Esta inscrição na atual lei é um caminho perverso para facilitar a vida aos do costume, dificultar a vida aos professores mostrando que não confiam na sua competência e que só assim evitam retenções por castigo. É a única razão que vejo!

A retenção não deve ser vista como um castigo, deve ser vista como uma consequência direta do grau do meu empenho e consequentemente da aquisição ou não das aprendizagens.

Claro que podemos pensar porque é que haverá tantos alunos em situação de retenção, quais as causas a montante, contextos sociais e familiares, e quais as dificuldades a jusante, falta de recursos na escola. Mas isso não pode justificar tudo!
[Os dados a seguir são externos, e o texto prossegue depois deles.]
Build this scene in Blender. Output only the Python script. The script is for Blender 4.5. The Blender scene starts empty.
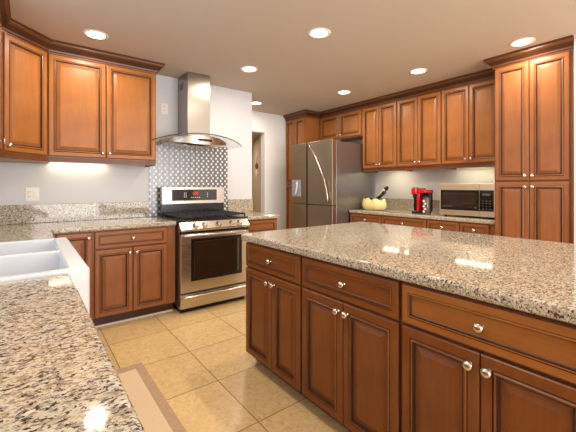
import bpy, bmesh, math, random
from mathutils import Vector, Matrix
random.seed(4)
S = bpy.context.scene
COL = S.collection

# ------------------------------------------------------------------ camera, world, light
cam_d = bpy.data.cameras.new('camera')
cam = bpy.data.objects.new('camera', cam_d); COL.objects.link(cam); S.camera = cam
cam_d.sensor_width = 36; cam_d.sensor_fit = 'HORIZONTAL'
cam_d.lens = 339.0/576*36
cam_d.shift_y = -(216-186.2)/576
cam.location = (0, 0, 1.26)
cam.rotation_euler = (math.pi/2, 0, -0.6542)
cam_d.clip_start = 0.02

S.view_settings.view_transform = 'Standard'; S.view_settings.look = 'None'
S.view_settings.gamma = 1; S.view_settings.use_curve_mapping = False
S.view_settings.exposure = 0.42
w = bpy.data.worlds.new('world'); S.world = w; w.use_nodes = True
w.node_tree.nodes['Background'].inputs[0].default_value = (0.80, 0.88, 1.0, 1)
w.node_tree.nodes['Background'].inputs[1].default_value = 0.8

H = 2.535          # ceiling
YW = 3.98         # wall behind the range
XW = 4.37         # wall behind the refrigerator and pantry
XL = -0.50        # wall behind the sink

def area(name, loc, rot, sx, sy, power, col=(1, 1, 1), shape='RECTANGLE', spread=math.pi):
    d = bpy.data.lights.new(name, 'AREA'); d.shape = shape; d.size = sx; d.size_y = sy
    d.energy = power; d.color = col; d.spread = spread
    o = bpy.data.objects.new(name, d); o.location = loc; o.rotation_euler = rot; COL.objects.link(o); return o
# added frontal fill behind the camera, and daylight from the window over the sink
area('added_fill_back', (1.9, -3.35, 1.25), (math.pi/2, 0, 0), 3.6, 2.1, 165, (1.0, 0.98, 0.95))
area('daylight_window', (XL+0.03, 2.0, 1.6), (0, -math.pi/2, 0), 0.9, 1.5, 7, (0.75, 0.86, 1.0))
CAN_W = 8.0; CAN_COL = (1.0, 0.87, 0.72)

# ------------------------------------------------------------------ materials
def lin(c):
    r = []
    for v in c:
        v /= 255.0
        r.append(v/12.92 if v <= 0.04045 else ((v+0.055)/1.055)**2.4)
    return (*r, 1)
def newmat(name):
    m = bpy.data.materials.new(name); m.use_nodes = True
    nt = m.node_tree; b = nt.nodes['Principled BSDF']; return m, nt, b
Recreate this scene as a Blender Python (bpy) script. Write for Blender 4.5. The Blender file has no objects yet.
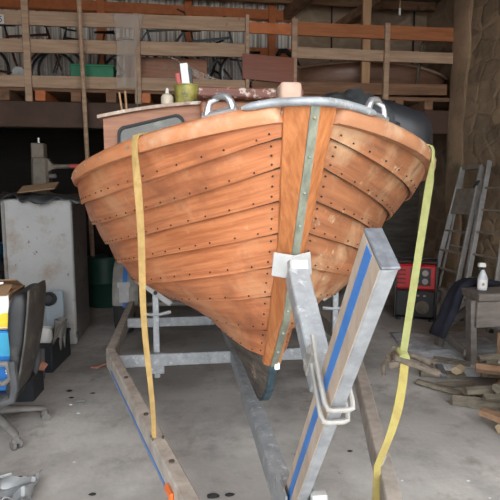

Não conheço professor nenhum, aceitando que possa haver, que retenha alunos por gosto, fá-lo-á seguramente na esperança de que o aluno possa ter mais uma oportunidade para adquirir o conhecimento e as competências que não adquiriu na primeira vez. Reter um aluno é querer o bem dele, passar um aluno é querer o bem de qualquer coisa, mas não do próprio aluno.

O aluno que fica retido deverá interpretar a mensagem como um “não desistas!”. Não desistas de melhorar, tens uma nova oportunidade de aprender; se cada dia for melhor que o anterior, é um passo na direção certa; o sucesso é diretamente proporcional ao teu empenho e depende também de ti.

Os professores não têm no lugar do coração um cubo de gelo e não andam de chicote na mão. De certeza que estão atentos aos progressos, à mudança, ao empenho, à dedicação, e quando retêm um aluno fazem-no conscientes da sua decisão.